→ **DESCRIPTION OF THE TASK**
Only the span from the line containing "Write the bpy" down to the line containing "# ceiling height" is to be printed, exactly and inclusively, with pictures omitted.

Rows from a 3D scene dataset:
------------------------
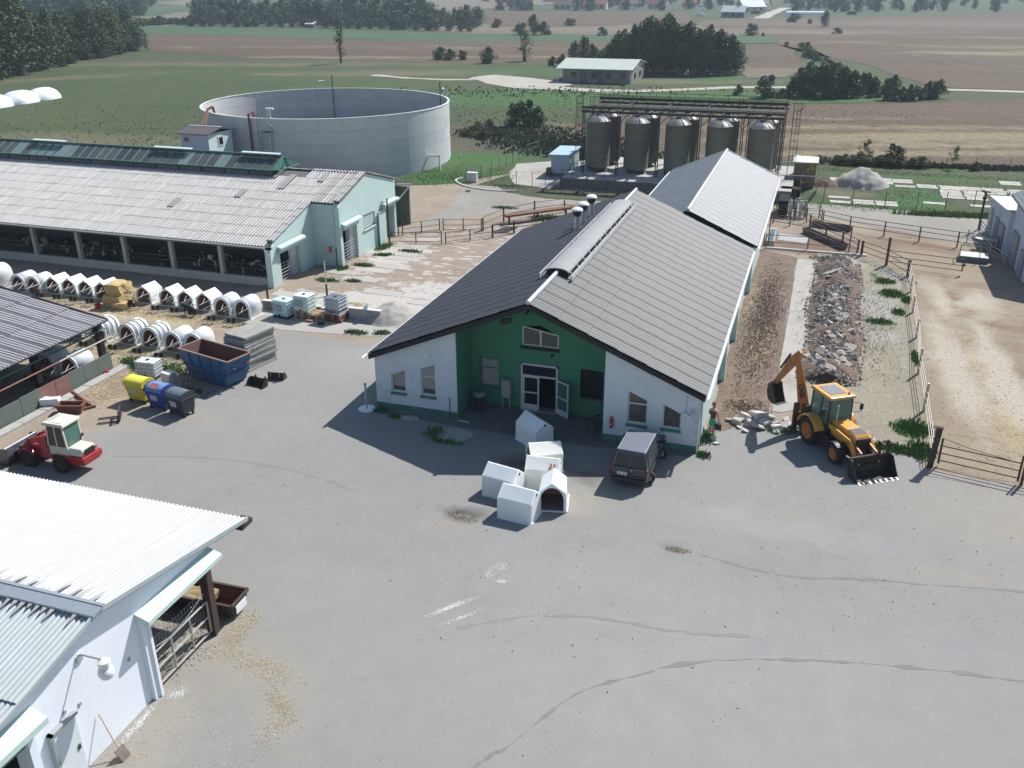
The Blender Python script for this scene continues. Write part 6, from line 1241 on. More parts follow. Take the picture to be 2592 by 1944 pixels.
p_ = at(305, 1062); pile_thing('pallet_forks', 'dark pallet fork attachment lying left of the bins shadow', 'pallet forks', (p_.x, p_.y, 0), rad(-55), forks)
def trough_(t):
    tub((.55, .22, .05), (.62, .28, .42), .03, 'rust', 'rust', 'tub', t).build('rim', 'rust', t)
p_ = at(*q4(990, 1190)); pile_thing('rusty_trough', 'rusty red metal trough behind the small loader', 'trough', (p_.x, p_.y+.1, 0), rad(18), trough_)
t = thing('rusty_beam', 'rusty steel beam with a crosspiece lying by the kerb', 'steel beam', (0, 0, 0), world=True)
a_, c_ = at(*q4(1010, 915)), at(*q4(1275, 1105)); b = MB(); b.beam(a_+Vector((0, 0, .12)), c_+Vector((0, 0, .10)), .10, .12); b.build('beam', 'rust', t)
a_, c_ = at(*q4(1150, 1165)), at(*q4(1340, 1110)); b = MB(); b.beam(a_+Vector((0, 0, .07)), c_+Vector((0, 0, .07)), .12, .12); b.build('crosspiece', 'rust', t)
p_ = at(*q4(690, 1110)); t = thing('white_sack', 'full white sack lying on the kerb by the board fence', 'sack', (p_.x, p_.y+.15, .1), rad(25)); lumpy((-.42, .42, -.2, .2, 0, .34), 6, .05, 'foil', 'sack_body', t, 4, 2)
qb = lambda x, y: (280+x*.1326, 880+y*.1326)
p_ = at(*qb(1080, 700)); t = thing('white_cabinet', 'small discarded white cabinet beside the caged tank', 'cabinet', (p_.x-.05, p_.y+.25, 0), rad(-15))
b = MB(); b.box(-.30, .30, -.25, .28, 0, .60); b.build('case', 'frame_white', t, bevel=.01)
b = MB(); b.box(.305, .33, -.22, .25, .05, .56); b.build('open_side', 'conc', t)
qs = lambda x, y: (420+x*.14467, 800+y*.14467)
t = thing('scrap_rack', 'dark rusty rack leaning against the near side of the blue skip', 'scrap rack', (-10.15, -.75, 0), rad(-14))
for i in range(5): b = MB(); x = -.55+i*.27; b.tube((x, -.25, .05), (x, .18, 1.0), .025, 6); b.build('bar', 'tyre_scrap', t)
for i in range(4): b = MB(); f_ = i/3; b.tube((-.6, -.25+.43*f_, .05+.95*f_), (.6, -.25+.43*f_, .05+.95*f_), .025, 6); b.build('crossbar', 'tyre_scrap', t)
t = thing('scrap_pile', 'tangled heap of dark scrap iron before the blue skip', 'scrap pile', (-9.6, -1.45, 0))
r_ = random.Random(3)
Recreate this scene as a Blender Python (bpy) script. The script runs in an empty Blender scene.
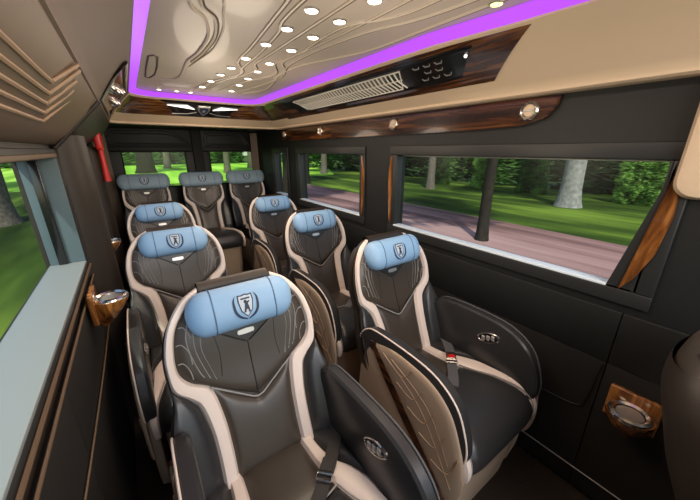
import bpy, bmesh, math, random
from mathutils import Vector, Matrix, Euler
random.seed(7)
S = bpy.context.scene
C = S.collection
PI = math.pi
R = math.radians

# ------------------------------------------------------------------ helpers
def tag(o, label=None, cat=None, group=None, kind=None):
    if label: o['label'] = label
    if cat: o['category'] = cat
    if group: o['group'] = group
    if kind: o['kind'] = kind
    return o

def empty(name, loc=(0, 0, 0), label=None, cat=None, group=None, rz=0):
    o = bpy.data.objects.new(name, None); C.objects.link(o)
    o.location = loc; o.rotation_euler = (0, 0, rz); o.empty_display_size = .05
    return tag(o, label, cat, group)

def copy_tree(o, parent=None):
    c = o.copy(); C.objects.link(c)
    if parent: c.parent = parent
    for ch in list(o.children): copy_tree(ch, c)
    return c

class MB:
    """collects geometry, build() links it as ONE mesh object"""
    def __init__(s): s.v = []; s.f = []
    def add(s, vs, fs):
        n = len(s.v); s.v += [tuple(p) for p in vs]; s.f += [tuple(i + n for i in f) for f in fs]; return s
    def box(s, a, b, bev=0.0):
        bm = bmesh.new(); bmesh.ops.create_cube(bm, size=1)
        c = [(a[i] + b[i]) / 2 for i in range(3)]; d = [abs(b[i] - a[i]) for i in range(3)]
        for v in bm.verts: v.co = Vector((c[i] + v.co[i] * d[i] for i in range(3)))
        if bev > 0:
            bmesh.ops.bevel(bm, geom=bm.edges[:], offset=min(bev, min(d) * .45), segments=3, profile=.5, affect='EDGES')
        return s.bm(bm)
    def bm(s, bm, M=None):
        bm.verts.index_update()
        vs = [(M @ v.co if M else v.co.copy()) for v in bm.verts]
        fs = [[v.index for v in f.verts] for f in bm.faces]
        bm.free(); return s.add(vs, fs)
    def grid(s, P, wrapu=False, wrapv=False):
        nu = len(P); nv = len(P[0]); vs = [p for row in P for p in row]; fs = []
        for i in range(nu if wrapu else nu - 1):
            for j in range(nv if wrapv else nv - 1):
                a = i * nv + j; b = ((i + 1) % nu) * nv + j; c = ((i + 1) % nu) * nv + (j + 1) % nv; d = i * nv + (j + 1) % nv
                fs.append((a, b, c, d))
        return s.add(vs, fs)
    def loft(s, rings):
        n = len(rings[0]); s.grid(rings, wrapv=True)
        base = len(s.v) - n * len(rings)
        s.f.append(tuple(base + i for i in range(n))[::-1])
        s.f.append(tuple(base + n * (len(rings) - 1) + i for i in range(n)))
        return s
    def tube(s, pts, r, closed=False, n=6):
        pts = [Vector(p) for p in pts]; m = len(pts); rings = []
        up = Vector((.31, .22, .92)).normalized()
        for i, p in enumerate(pts):
            if closed: t = pts[(i + 1) % m] - pts[i - 1]
            else: t = pts[min(i + 1, m - 1)] - pts[max(i - 1, 0)]
            t.normalize()
            a = t.cross(up)
            if a.length < .05: a = t.cross(Vector((1, 0, 0)))
            a.normalize(); b = t.cross(a)
            rr = r[i] if isinstance(r, (list, tuple)) else r
            rings.append([p + a * math.cos(2 * PI * k / n) * rr + b * math.sin(2 * PI * k / n) * rr for k in range(n)])
        if closed: return s.grid(rings, wrapu=True, wrapv=True)
        return s.loft(rings)
    def prism(s, poly, fn0, fn1):
        """poly: list of 2-D points; fn0 / fn1 map them to the two caps"""
        n = len(poly); a = [fn0(p) for p in poly]; b = [fn1(p) for p in poly]
        return s.add(a + b, [tuple(range(n))[::-1], tuple(range(n, 2 * n))] + [(i, (i + 1) % n, n + (i + 1) % n, n + i) for i in range(n)])
    def lathe(s, prof, M, n=24):
        rings = [[M @ Vector((r * math.cos(2 * PI * k / n), r * math.sin(2 * PI * k / n), h)) for k in range(n)] for r, h in prof]
        return s.loft(rings)
    def build(s, name, m, parent=None, kind=None, label=None, ang=40, flip=True):
        me = bpy.data.meshes.new(name); me.from_pydata(s.v, [], s.f); me.update()
        if flip:
            bm = bmesh.new(); bm.from_mesh(me)
            bmesh.ops.recalc_face_normals(bm, faces=bm.faces[:]); bm.to_mesh(me); bm.free()
        me.polygons.foreach_set('use_smooth', [True] * len(me.polygons))
        me.set_sharp_from_angle(angle=R(ang))
        me.materials.append(m)
        o = bpy.data.objects.new(name, me); C.objects.link(o)
        if parent: o.parent = parent
        if kind: o['kind'] = kind
        if label: o['label'] = label
        return o

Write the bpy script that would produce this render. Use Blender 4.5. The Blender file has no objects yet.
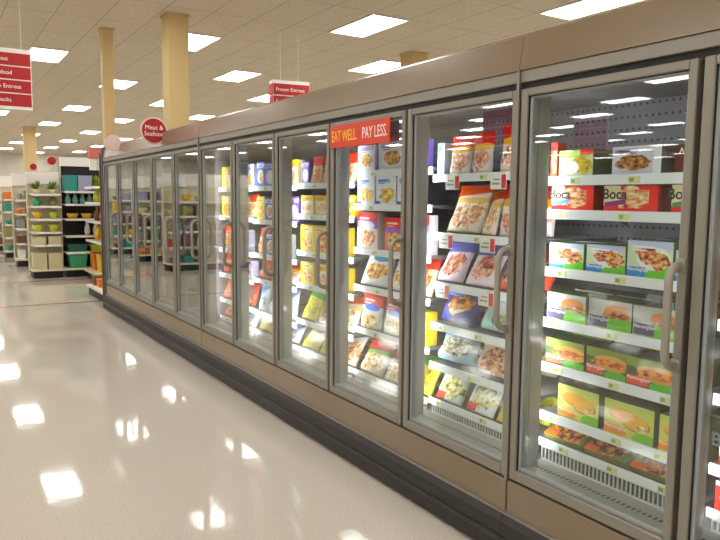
import bpy, math, random
from mathutils import Vector, Matrix
random.seed(7)
S = bpy.context.scene
COL = S.collection
D = 2.023          # front plane of the freezer doors
W = 0.762          # one door
Y0 = 2.021         # case joint between first and second freezer
F = D + 0.17       # shelf front
HC = 4.1           # ceiling height

# ------------------------------------------------------------------ view
S.view_settings.view_transform = 'Standard'
S.view_settings.look = 'None'
S.view_settings.gamma = 1
S.view_settings.exposure = 0.0

# ------------------------------------------------------------------ materials
def lin(c):
    return tuple(((v / 12.92) if v <= 0.04045 else ((v + 0.055) / 1.055) ** 2.4) for v in c[:3]) + (1,)

MATS = {}
def new_mat(name):
    m = bpy.data.materials.new(name); m.use_nodes = True
    nt = m.node_tree
    return m, nt, nt.nodes['Principled BSDF']

def flat(name, c, rough=.5, metal=0.0, spec=.5, noise=0.0, nscale=40):
    if name in MATS: return MATS[name]
    m, nt, b = new_mat(name)
    b.inputs['Base Color'].default_value = lin(c)
    b.inputs['Roughness'].default_value = rough
    b.inputs['Metallic'].default_value = metal
    b.inputs['Specular IOR Level'].default_value = spec
    if noise:
        tc = nt.nodes.new('ShaderNodeTexCoord'); n = nt.nodes.new('ShaderNodeTexNoise')
        n.inputs['Scale'].default_value = nscale; n.inputs['Detail'].default_value = 3
        nt.links.new(tc.outputs['Object'], n.inputs['Vector'])
        mx = nt.nodes.new('ShaderNodeMix'); mx.data_type = 'RGBA'
        mx.inputs[6].default_value = lin([max(0, v - noise) for v in c]); mx.inputs[7].default_value = lin([min(1, v + noise) for v in c])
        nt.links.new(n.outputs['Fac'], mx.inputs[0]); nt.links.new(mx.outputs[2], b.inputs['Base Color'])
    MATS[name] = m
    return m

def emit(name, c, s):
    m = bpy.data.materials.new(name); m.use_nodes = True; nt = m.node_tree
    nt.nodes.remove(nt.nodes['Principled BSDF'])
    e = nt.nodes.new('ShaderNodeEmission'); e.inputs[0].default_value = (*c, 1); e.inputs[1].default_value = s
    nt.links.new(e.outputs[0], nt.nodes['Material Output'].inputs[0])
    MATS[name] = m
    return m

def math_node(nt, op, a, b=None, clamp=False):
    n = nt.nodes.new('ShaderNodeMath'); n.operation = op; n.use_clamp = clamp
    for i, v in enumerate((a, b)):
        if v is None: continue
        if isinstance(v, (int, float)): n.inputs[i].default_value = v
        else: nt.links.new(v, n.inputs[i])
    return n.outputs[0]

def mixc(nt, fac, a, b):
    n = nt.nodes.new('ShaderNodeMix'); n.data_type = 'RGBA'
    nt.links.new(fac, n.inputs[0])
    for i, v in ((6, a), (7, b)):
        if isinstance(v, tuple): n.inputs[i].default_value = v
        else: nt.links.new(v, n.inputs[i])
    return n.outputs[2]

def vivid(c, k=1.45):
    g = .3 * c[0] + .59 * c[1] + .11 * c[2]
    return tuple(min(.95, max(.02, (g + (v - g) * k) * .97)) for v in c)

def print_mat(name, bg, layers, rough=.5):
    """printed packaging face: flat zones, ellipses and a speckled food picture, all in UV space"""
    m, nt, b = new_mat(name)
    uvn = nt.nodes.new('ShaderNodeUVMap'); sp = nt.nodes.new('ShaderNodeSeparateXYZ')
    nt.links.new(uvn.outputs[0], sp.inputs[0]); u, v = sp.outputs[0], sp.outputs[1]
    oi = nt.nodes.new('ShaderNodeObjectInfo')
    nz = nt.nodes.new('ShaderNodeTexNoise'); nz.noise_dimensions = '4D'; nz.inputs['Scale'].default_value = 5; nz.inputs['Detail'].default_value = 2
    nt.links.new(uvn.outputs[0], nz.inputs['Vector'])
    nt.links.new(math_node(nt, 'MULTIPLY', oi.outputs['Random'], 50.0), nz.inputs['W'])
    wob = math_node(nt, 'MULTIPLY', math_node(nt, 'SUBTRACT', nz.outputs['Fac'], .5), 2.2)
    col = lin(vivid(bg))
    for L in layers:
        k = L[0]
        if k == 'r':
            _, u0, v0, u1, v1, c = L
            a = math_node(nt, 'MULTIPLY', math_node(nt, 'GREATER_THAN', u, u0), math_node(nt, 'LESS_THAN', u, u1))
            q = math_node(nt, 'MULTIPLY', math_node(nt, 'GREATER_THAN', v, v0), math_node(nt, 'LESS_THAN', v, v1))
            mask = math_node(nt, 'MULTIPLY', a, q); src = lin(vivid(c))
        elif k == 'd':      # v above/below a slanted line
            _, a0, sl, sign, c = L
            line = math_node(nt, 'ADD', math_node(nt, 'MULTIPLY', u, sl), a0)
            mask = math_node(nt, 'GREATER_THAN' if sign > 0 else 'LESS_THAN', v, line); src = lin(vivid(c))
        else:
            _, cu, cv, ru, rv = L[:5]
            du = math_node(nt, 'DIVIDE', math_node(nt, 'SUBTRACT', u, cu), ru)
            dv = math_node(nt, 'DIVIDE', math_node(nt, 'SUBTRACT', v, cv), rv)
            d2 = math_node(nt, 'ADD', math_node(nt, 'MULTIPLY', du, du), math_node(nt, 'MULTIPLY', dv, dv))
            if k == 'f': d2 = math_node(nt, 'ADD', d2, wob)
            mask = math_node(nt, 'MULTIPLY', math_node(nt, 'SUBTRACT', 1.0, d2), 8.0, True)
            if k == 'e': src = lin(vivid(L[5]))
            else:
                cs, sc = L[5], (L[6] if len(L) > 6 else 9)
                cs = [tuple(v * .45 for v in cs[0])] + [vivid(c, 1.2) for c in cs] + [tuple(min(.97, v * 1.12) for v in cs[-1])]
                vo = nt.nodes.new('ShaderNodeTexNoise'); vo.noise_dimensions = '4D'
                vo.inputs['Scale'].default_value = sc; vo.inputs['Detail'].default_value = 4; vo.inputs['Roughness'].default_value = .65
                nt.links.new(uvn.outputs[0], vo.inputs['Vector'])
                nt.links.new(math_node(nt, 'MULTIPLY', oi.outputs['Random'], 90.0), vo.inputs['W'])
                cr = nt.nodes.new('ShaderNodeValToRGB'); el = cr.color_ramp.elements
                n = len(cs)
                for i, c in enumerate(cs):
                    p = .36 + .27 * i / max(1, n - 1)
                    if i < 2: el[i].position = p; el[i].color = lin(c)
                    else:
                        e = el.new(p); e.color = lin(c)
                nt.links.new(vo.outputs['Fac'], cr.inputs[0]); src = cr.outputs[0]
        col = mixc(nt, mask, col, src)
    nt.links.new(col, b.inputs['Base Color'])
    b.inputs['Roughness'].default_value = rough; b.inputs['Specular IOR Level'].default_value = .22
    MATS[name] = m
    return m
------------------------
→ **OUTPUT**
Write the bpy script that would produce this render. Use Blender 4.5. The Blender file has no objects yet.
import bpy, math, random
from mathutils import Vector, Matrix
random.seed(7)
S = bpy.context.scene
COL = S.collection
D = 2.023          # front plane of the freezer doors
W = 0.762          # one door
Y0 = 2.021         # case joint between first and second freezer
F = D + 0.17       # shelf front
HC = 4.1           # ceiling height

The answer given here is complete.